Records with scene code
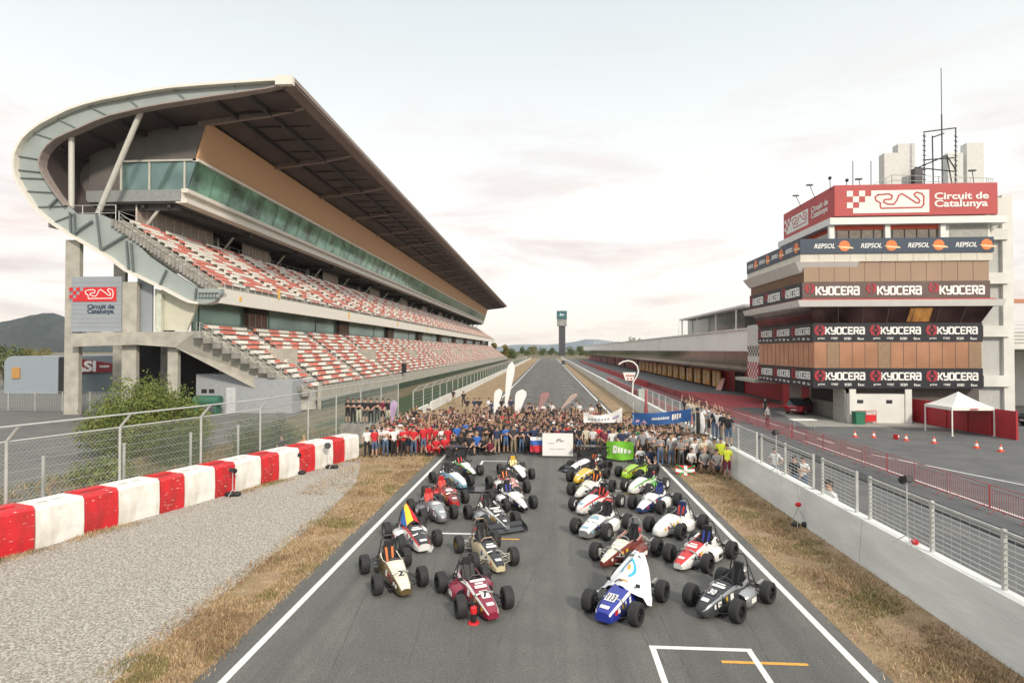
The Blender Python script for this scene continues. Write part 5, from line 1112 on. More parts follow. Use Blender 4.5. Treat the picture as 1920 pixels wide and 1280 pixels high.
def racer(label, px, py, yaw, nose='wedge', main=PW, top=None, stripe=None, rim=dark_rim, pods=None, hoop=1.08, front_hoop=.72, number=None, wing=False, rear_wing=False, bodywork_engine=False, belts=None, sz=1.0, seat_m=None, cowl=None, decals=2, steer=0.0, frame_m=darkm, decal_m=None):
    top = top or main; stripe = stripe or main; yaw = R(yaw)
    p = gnd(px, py); c_, s_ = math.cos(yaw), math.sin(yaw)            # px, py: ground below the middle of the front axle
    loc = (p.x+(-.8*s_)*-1*-1*-1 if 0 else p.x-s_*.8*sz, p.y+c_*.8*sz, 0)
    t = thing('racing_car', label, 'racing car', loc, yaw, 'student racing cars on the grid'); t.scale = (sz, sz, sz)
    # body
    S_ = [(*q, 0) for q in NOSES[nose]]+[(-.24, .285, .05, .555, 0), (-.19, .29, .05, .55, 1), (.12, .315, .05, .52, 1), (.38, .30, .05, .57, 1), (.43, .29, .05, .60, 0)]
    S_ += [(.62, .25, .07, .62 if bodywork_engine else .46, 0), (.86, .19, .10, .50 if bodywork_engine else .36, 0)]
    S_ = [(y, hw*1.06, zb_, zb_+(zt_-zb_)*1.07, cp) for y, hw, zb_, zt_, cp in S_]
    mb = MB(); rings = []
    for y, hw, zb_, zt_, cp in S_:
        h = zt_-zb_
        side = [(hw*.8, zb_), (hw*.97, zb_+.12*h), (hw, zb_+.5*h), (hw*.94, zb_+.86*h), (hw*.8, zt_)]
        inn = [(hw*.72, zt_+.005), (hw*.66, zt_-.05), (hw*.5, zb_+.09), (hw*.2, zb_+.06)] if cp else [(hw*.66, zt_+.02), (hw*.5, zt_+.032), (hw*.3, zt_+.038), (hw*.12, zt_+.04)]
        half = side+inn; rings.append([(x, y, z) for x, z in half]+[(-x, y, z) for x, z in half[::-1]])
    m_ = len(rings[0])
    def mf(i, j):
        if j < 0: return 0
        jj = j if j < 9 else m_-2-j
        ck = S_[i][4] or S_[min(i+1, len(S_)-1)][4]
        if jj >= 5: return 2 if ck and jj >= 5 else 1
        if jj == 3: return 3
        if jj == 4: return 1
        return 0
    mb.loft(rings, mf=mf); mb.build('body', [main, top, seat_dark, stripe], t, True)
    # cowl hoop round the cockpit
    if cowl:
        mb = MB(); mb.path([(.22, -.25, .56), (.27, -.1, .60), (.30, .15, .58), (.28, .42, .66)], .035, 6); mb.path([(-.22, -.25, .56), (-.27, -.1, .60), (-.30, .15, .58), (-.28, .42, .66)], .035, 6); mb.build('cockpit_trim', cowl, t, True)
    # seat, headrest, belts, steering wheel
    mb = MB(); mb.hexa([(-.17, .05, .1), (.17, .05, .1), (.19, .36, .14), (-.19, .36, .14), (-.19, .16, .2), (.19, .16, .2), (.17, .44, .78), (-.17, .44, .78)]); mb.build('seat', seat_m or seat_dark, t)
    mb = MB(); mb.box(-.12, .12, .43, .52, .74, .96); mb.build('headrest', seat_m or black, t)
    belts = belts or random.Random(int(px)).choice([belt_red, black, PB, PK, belt_or, black])
    if belts:
        mb = MB(); [mb.hexa([(sx*.07-.03, .18, .26), (sx*.07+.03, .18, .26), (sx*.07+.03, .2, .26), (sx*.07-.03, .2, .26), (sx*.09-.03, .395, .8), (sx*.09+.03, .395, .8), (sx*.09+.03, .42, .8), (sx*.09-.03, .42, .8)]) for sx in (-1, 1)]; mb.build('seat_belt', belts, t)
    mb = MB(); mb.T = Matrix.Translation((0, -.06, .57)) @ Matrix.Rotation(R(-62), 4, 'X')
    pts = [(.12*math.cos(a), .095*math.sin(a), 0) for a in [2*math.pi*i/12 for i in range(13)]]; mb.path(pts, .014, 5); mb.box(-.1, .1, -.02, .02, -.01, .01); mb.build('steering_wheel', black, t)
    # roll hoops and rear frame
    mb = MB(); hh = hoop; mb.path([(-.26, .5, .1), (-.27, .5, .55), (-.20, .52, hh-.14), (-.11, .53, hh-.02), (.11, .53, hh-.02), (.20, .52, hh-.14), (.27, .5, .55), (.26, .5, .1)], .017, 6); mb.build('main_roll_hoop', frame_m, t, True)
    mb = MB(); fh = front_hoop; mb.path([(-.23, -.24, .3), (-.21, -.23, fh-.08), (-.12, -.22, fh), (.12, -.22, fh), (.21, -.23, fh-.08), (.23, -.24, .3)], .015, 6); mb.build('front_roll_hoop', frame_m, t, True)
    mb = MB()
    for sx in (-1, 1):
        mb.tube((sx*.18, .52, hh-.12), (sx*.2, .98, .34), .013, 5); mb.tube((sx*.26, .5, .5), (sx*.2, 1.02, .34), .013, 5); mb.tube((sx*.25, .5, .12), (sx*.18, 1.02, .12), .013, 5); mb.tube((sx*.2, 1.02, .34), (sx*.18, 1.02, .12), .013, 5); mb.tube((sx*.25, .5, .12), (sx*.2, 1.02, .34), .011, 5)
    mb.tube((-.2, 1.02, .34), (.2, 1.02, .34), .013, 5); mb.tube((-.18, 1.02, .12), (.18, 1.02, .12), .013, 5); mb.tube((-.3, 1.08, .22), (.3, 1.08, .22), .014, 5); mb.build('rear_frame', frame_m, t)
    # engine
    mb = MB(); mb.box(-.16, .16, .52, .86, .12, .42, 0); mb.box(-.12, .12, .56, .74, .42, .58, 1); mb.tube((-.12, .62, .62), (.12, .62, .62), .05, 8, 1)
    for k in range(4): mb.path([(-.12+.08*k, .52, .34), (-.12+.08*k, .47, .26), (-.05+.03*k, .55, .14)], .017, 5, 2)
    mb.path([(.0, .6, .12), (.2, .8, .16), (.27, 1.0, .3), (.27, 1.2, .34)], .035, 7, 2); mb.tube((.27, .95, .3), (.27, 1.25, .34), .055, 8, 1); mb.build('engine', [darkm, alu, pipe], t)
    # sidepods
    pm = pods if pods is not None else main
    if pods is not False:
        for sx in (-1, 1):
            mb = MB(); rr = []
            for y, w0, w1, z0, z1 in ((-.12, .28, .50, .10, .36), (.0, .27, .57, .07, .41), (.3, .27, .57, .07, .42), (.58, .24, .44, .09, .36), (.68, .22, .32, .12, .30)):
                rr.append([(sx*w0, y, z0), (sx*(w1-.05), y, z0), (sx*w1, y, z0+.06), (sx*w1, y, z1-.07), (sx*(w1-.07), y, z1), (sx*w0, y, z1+.03)][::sx])
            mb.loft(rr, mf=lambda i, j: 1 if j == -1 and i == 0 else 0); mb.build('sidepod', [pm, seat_dark], t, True)
    # wheels and suspension
    for wy in (-.8, .8):
        for sx in (-1, 1):
            wo = bpy.data.objects.new('wheel', TYRE); C.objects.link(wo); wo.parent = t; wo.location = (sx*.62, wy, .273); st_ = steer if wy < 0 else 0
            wo.rotation_euler = (rng.uniform(0, 1) if 0 else 0, 0, R(st_)+(math.pi if sx < 0 else 0))
            ro = bpy.data.objects.new('rim', rim_mesh(rim)); C.objects.link(ro); ro.parent = wo; ro.rotation_euler = (rng.uniform(0, 6), 0, 0)
            mb = MB(); ix = .2 if wy < 0 else .19
            for z0, z1, dy in ((.14, .17, .22), (.34, .36, .16)):
                for e in (-1, 1): mb.tube((sx*ix, wy+e*dy, z0), (sx*.52, wy+e*.02, z1), .011, 5)
            mb.tube((sx*.51, wy, .18), (sx*(ix+.02), wy+.02, .48), .012, 5); mb.box(sx*.49-.02, sx*.49+.02, wy-.05, wy+.05, .14, .38); mb.build('suspension_arm', steel_l if frame_m is not darkm else darkm, t)
            mb = MB(); mb.tube((sx*(ix+.02), wy-.0, .47), (sx*.06, wy-.02, .52), .028, 8); mb.build('damper', alu, t)
    # decals and number on the nose
    def surf(y):
        for (a, b) in zip(S_, S_[1:]):
            if a[0] <= y <= b[0]: u = (y-a[0])/(b[0]-a[0]); return a[3]+(b[3]-a[3])*u+.042, a[1]+(b[1]-a[1])*u
        return S_[0][3]+.04, .1
    dm = decal_m or white
    def plate(y0, y1, f, name, m, txt=None):
        z0, w0 = surf(y0); z1, w1 = surf(y1); sl = Vector((0, y1-y0, z1-z0)); pl = Plane((-w0*f, y0, z0+.004), (1, 0, 0), sl); W = 2*w0*f; Hh = sl.length
        mb = MB(); pl.box(mb, 0, W, 0, Hh, 0, .006); mb.build(name, m, t)
        if txt:
            mb = MB(); write(mb, pl, txt, W*.12, Hh*.1, W*.76, Hh*.8, .007, .011, bold=.03); mb.build('number', black if m is not black else white, t)
    if number: plate(-.98, -.70, .5, 'number_panel', number[1], number[0])
    if decals >= 1: plate(-1.24, -1.14, .5, 'decal', dm)
    if decals >= 2: plate(-.60, -.50, .6, 'decal', dm); plate(-.46, -.40, .4, 'decal', dm)
    if decals >= 3: plate(-.36, -.27, .7, 'decal', dm)
    cr2 = random.Random(int(px*7+py)); cols = [white, black, PR, PB, PY, dm, dm]
    for k in range(5):                       # small stickers along the flanks of the nose
        y0 = -1.15+k*.17+cr2.uniform(-.03, .03); L = cr2.uniform(.05, .13); m_s = cr2.choice([c for c in cols if c is not main])
        for sx in (-1, 1):
            def sd_(y):
                for (a, b) in zip(S_, S_[1:]):
                    if a[0] <= y <= b[0]:
                        u = (y-a[0])/(b[0]-a[0]); hw = a[1]+(b[1]-a[1])*u; z0 = a[2]+(b[2]-a[2])*u; z1 = a[3]+(b[3]-a[3])*u; return hw, z0, z1
                return .2, .1, .4
            h0, a0, b0 = sd_(y0); h1, a1, b1 = sd_(y0+L); f0, f1 = .52, .80
            def pt_(hw, za, zb, f): return hw*(1-.06*(f-.5)/.36)*1.0+.004, za+(zb-za)*f
            q = [(*pt_(h0, a0, b0, f0), y0), (*pt_(h1, a1, b1, f0), y0+L), (*pt_(h1, a1, b1, f1), y0+L), (*pt_(h0, a0, b0, f1), y0)]
            mb = MB(); mb.hexa([(sx*(x-.006), y, z) for x, z, y in q]+[(sx*(x+.002), y, z) for x, z, y in q]); mb.build('sticker', m_s, t)
    # intake, radiator, mirrors, skid plate
    mb = MB(); mb.ell((0, .72, .70), (.13, .16, .07), 12, 6, 0); mb.tube((0, .62, .72), (.02, .5, .84), .035, 8); mb.build('air_intake', cr2.choice([black, alu, darkm, PR]), t, True)
    mb = MB(); mb.box(.24, .46, .44, .49, .10, .40); mb.build('radiator', alu, t)
    for sx in (-1, 1):
        mb = MB(); mb.tube((sx*.27, -.22, .56), (sx*.36, -.2, .66), .008, 4); mb.box(sx*.40-.05, sx*.40+.05, -.215, -.185, .63, .71); mb.build('mirror', black, t)
    mb = MB(); mb.box(-.30, .30, -.9, 1.0, .028, .045); mb.build('floor_plate', black, t)
    mb = MB(); mb.T = Matrix.Translation((0, -.06, .5)); mb.tube((0, 0, 0), (0, -.3, -.08), .02, 5); mb.path([(.22, -.22+.06, .05), (.1, -.4, -.1)], .012, 4); mb.build('steering_column', darkm, t)
    for sx in (-1, 1):
        if pods is not False and decals: mb = MB(); mb.box(sx*.572, sx*.578, .02, .26, .18, .30); mb.build('decal', dm if pm is not PW else stripe if stripe is not main else darkm, t)
    if wing:
        mb = MB(); rr = [[(x, -1.62, .09), (x, -1.36, .16), (x, -1.30, .20), (x, -1.40, .13)] for x in (-.68, .68)]; mb.loft(rr); rr = [[(x, -1.34, .2), (x, -1.2, .30), (x, -1.18, .31), (x, -1.3, .18)] for x in (-.68, .68)]; mb.loft(rr)
        for sx in (-1, 1): mb.hexa([(sx*.68, -1.66, .05), (sx*.70, -1.66, .05), (sx*.70, -1.14, .05), (sx*.68, -1.14, .05), (sx*.68, -1.6, .22), (sx*.70, -1.6, .22), (sx*.70, -1.12, .36), (sx*.68, -1.12, .36)])
        mb.build('front_wing', PK, t)
    if rear_wing:
        mb = MB(); mb.loft([[(x, .95, .92), (x, 1.25, .98), (x, 1.27, 1.02), (x, .97, .96)] for x in (-.5, .5)])
        for sx in (-1, 1): mb.box(sx*.5, sx*.52, .9, 1.35, .7, 1.1)
        mb.tube((-.15, 1.0, .3), (-.2, 1.1, .93), .015); mb.tube((.15, 1.0, .3), (.2, 1.1, .93), .015); mb.build('rear_wing', PK, t)
    return t
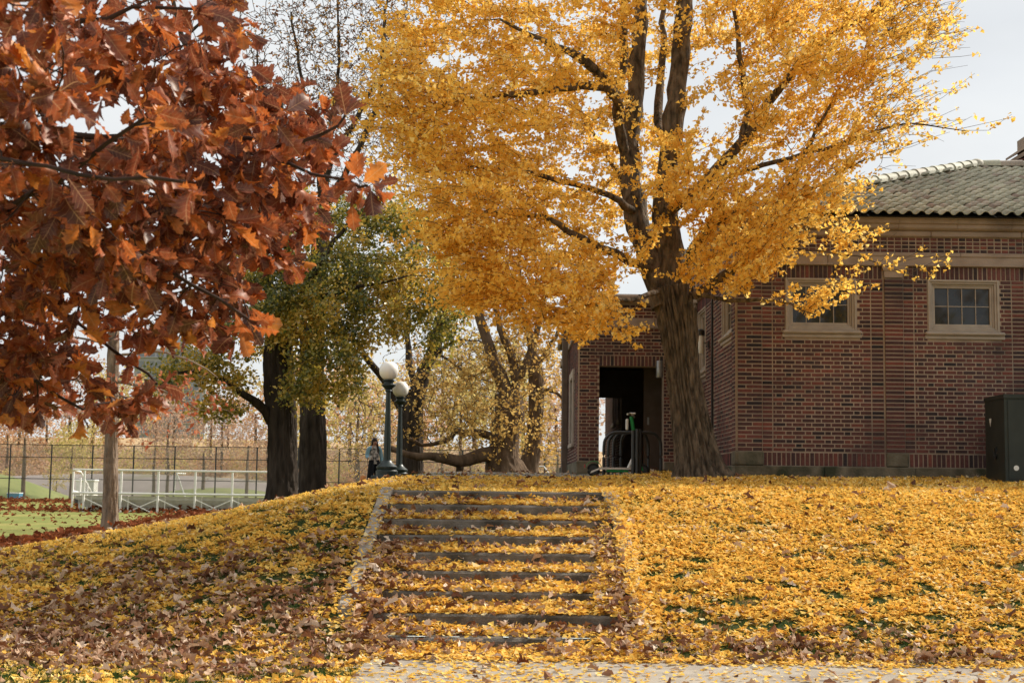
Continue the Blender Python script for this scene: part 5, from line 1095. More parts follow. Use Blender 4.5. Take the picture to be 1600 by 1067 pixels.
jv = [(0, 0.02, 0.96), (0, 0.025, 1.12), (0, 0.03, 1.26), (0, 0.025, 1.36), (0.18, 0.015, 1.34), (0.245, 0.03, 1.08), (0.255, -0.01, 0.88), (-0.18, 0.015, 1.34), (-0.235, 0.025, 1.08), (-0.24, -0.16, 1.03)]
jk = skin('jacket', jv, [(0, 1), (1, 2), (2, 3), (3, 4), (4, 5), (5, 6), (3, 7), (7, 8), (8, 9)], [(.175, .11), (.17, .11), (.165, .11), (.12, .085), .075, .062, .05, .075, .062, .05], 'denim', pe)
m = MB()
for sx_, ph_y in ((1, -0.03), (-1, 0.02)): m.loft([oval((sx_ * .075, 0, .98), .085, .12), oval((sx_ * .085, 0, .84), .095, .125), oval((sx_ * .11, ph_y, .47), .10, .115), oval((sx_ * .12, ph_y + (.05 if sx_ > 0 else .03), .10), .115, .125)][::-1])
m.build('trousers', 'black_cloth', pe, True)
MB().loft([oval((0, .035, 1.16), .04, .02), oval((0, .06, 1.28), .11, .04), oval((0, .045, 1.42), .10, .06), oval((0, .02, 1.52), .095, .09), oval((0, 0.0, 1.60), .09, .098), oval((0, -.005, 1.65), .06, .07), oval((0, 0, 1.67), .02, .03)]).build('hair', 'hair', pe, True)
MB().loft([oval((0.08, -0.085, 1.15), .02, .012), oval((0.09, -0.08, 1.3), .035, .025), oval((0.08, -.04, 1.45), .03, .05), oval((.06, -.03, 1.56), .03, .05)]).build('hair_lock', 'hair', pe, True)
m = MB()
for x, y in ((0.035, -0.107), (-0.035, -0.107)): m.lathe((x, y, 1.535), [(0.002, -0.008), (0.011, -0.004), (0.011, 0.004), (0.002, 0.008)], 8)
m.build('eyes', 'hair', pe); MB().loft([oval((0, -.115, 1.50), .016, .014, 8), oval((0, -.108, 1.545), .007, .008, 8)]).build('nose', 'skin', pe, True); MB().bbox((-.025, -.112, 1.462), (.025, -.098, 1.472), .004).build('mouth', 'red_refl', pe)
m = MB(); m.bbox((.07, -.17, 0), (.17, .09, .07), .03); m.bbox((-.16, -.11, 0), (-.06, .15, .07), .03); m.build('shoes', 'rubber', pe)
MB().lathe((-.235, -.31, .98), [(.03, 0), (.034, .10), (.036, .102), (.036, .115), (.03, .12)], 14).build('cup', 'scoot_white', pe, True)

# ------------------------------------------------------------------ bike rack and scooter
RD = 24.6; rb = P(991, 742, RD); rb[2] = gz1(rb[0], RD); rh = float(P(991, 673, RD)[2] - rb[2])
rk = empty('bike_rack', 'black steel bike rack with curved arms fanning from a central post cluster', 'bike rack', rb)
for dx, dy in ((-.045, -.30), (.02, -.33), (.07, -.27)): MB().tube([(dx, dy, -.05), (dx, dy, rh + (.0 if dx < 0 else .02))], .033, 12).build('post', 'black_metal', rk, True)
for c_, s_ in ((-.52, .10), (-.43, .26), (-.33, .42), (-.19, .50), (.47, .1), (.28, .4), (.15, .48)):
    d2 = np.array([c_, s_, 0]); q = [(0.01, 0, rh - .03), tuple(d2 * .5 + (0, 0, rh - .025)), tuple(d2 * .75 + (0, 0, rh - .045)), tuple(d2 * .93 + (0, 0, rh - .13)), tuple(d2 + (0, 0, rh - .28)), tuple(d2 + (0, 0, -.05))]
    MB().tube(smooth_path(q, .05), .026, 10).build('arm', 'black_metal', rk, True)
SDp = 24.55; sb = P(960, 744, SDp); sb[2] = gz1(sb[0], SDp); sc_ = empty('electric_scooter', 'green and white electric scooter parked in front of the black bike rack', 'scooter', sb)
def wheel(x, r=.11):
    t = [(x + r * .82 * math.cos(a_), 0, r + r * .82 * math.sin(a_)) for a_ in np.linspace(0, 2 * math.pi, 25)]
    w = MB().tube(t, .024, 8, False).build('wheel', 'rubber', sc_, True); m = MB(); m.loft([[(x + r * .7 * math.cos(a_), y, r + r * .7 * math.sin(a_)) for a_ in np.linspace(0, 2 * math.pi, 16, endpoint=False)] for y in (.02, -.02)]); m.build('rim', 'black_metal', w)
wheel(-.36); wheel(.48)
MB().loft([[(-.28, -.07, .12), (-.28, .07, .12), (-.28, .07, .155), (-.28, -.07, .155)], [(.28, -.07, .12), (.28, .07, .12), (.28, .07, .155), (.28, -.07, .155)]]).build('deck', 'scoot_grey', sc_)
MB().bbox((-.14, -.06, .075), (.24, .06, .118), .015).build('battery_tray', 'scoot_green', sc_)
MB().loft([[(-.42, y, .05) for y in (-.03,)] + [(-.42, .03, .05), (-.40, .03, .09), (-.40, -.03, .09)], [(-.27, -.07, .115), (-.27, .07, .115), (-.25, .07, .153), (-.25, -.07, .153)]]).build('rear_fork', 'scoot_grey', sc_)
fd = [(-.36 + .145 * math.cos(a_), .11 + .145 * math.sin(a_)) for a_ in np.linspace(.3, 3.0, 10)]; MB().loft([[(x, -.045, z), (x, .045, z), (x * .995, .045, z + .012), (x * .995, -.045, z + .012)] for x, z in fd]).build('fender', 'scoot_green', sc_, True)
MB().bbox((-.52, -.03, .14), (-.50, .03, .20), .006).build('tail_light', 'red_refl', sc_)
MB().tube([(.24, 0, .14), (.34, 0, .35), (.37, 0, .42)], .034, 10).build('neck', 'scoot_white', sc_, True); MB().tube([(.48, 0, .11), (.42, 0, .30), (.37, 0, .45)], .025, 10).build('fork', 'scoot_green', sc_, True)
sh_ = float(P(985, 650, SDp)[2] - sb[2]); MB().tube([(.37, 0, .40), (.33, 0, .72), (.285, 0, sh_)], .026, 10).build('stem', 'black_metal', sc_, True)
MB().tube([(.33, 0, .76), (.285, 0, sh_ - .01)], .032, 10).build('stem_sleeve', 'scoot_green', sc_, True)
MB().bbox((.19, -.05, sh_ - .24), (.235, .05, sh_ - .05), .012).build('lock_box', 'scoot_white', sc_)
hb = MB().tube([(.20, -.24, sh_ + .02), (.27, -.12, sh_ + .035), (.285, 0, sh_ + .03), (.30, .12, sh_ + .035), (.36, .26, sh_ - .0)], .014, 8).build('handlebar', 'scoot_white', sc_, True)
for q in (((.20, -.24, sh_ + .02), (.245, -.165, sh_ + .03)), ((.36, .26, sh_), (.325, .18, sh_ + .022))): MB().tube(q, .019, 8).build('grip', 'grey_metal', hb, True)
MB().bbox((.24, -.04, sh_ + .03), (.36, .04, sh_ + .06), .012).build('display', 'scoot_white', sc_)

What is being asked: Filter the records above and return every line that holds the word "part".

Solution to the exercise:
The Blender Python script for this scene continues. Write part 5, from line 1112 on. More parts follow. Use Blender 4.5. Treat the picture as 1920 pixels wide and 1280 pixels high.
Continue the Blender Python script for this scene: part 5, from line 1095. More parts follow. Use Blender 4.5. Take the picture to be 1600 by 1067 pixels.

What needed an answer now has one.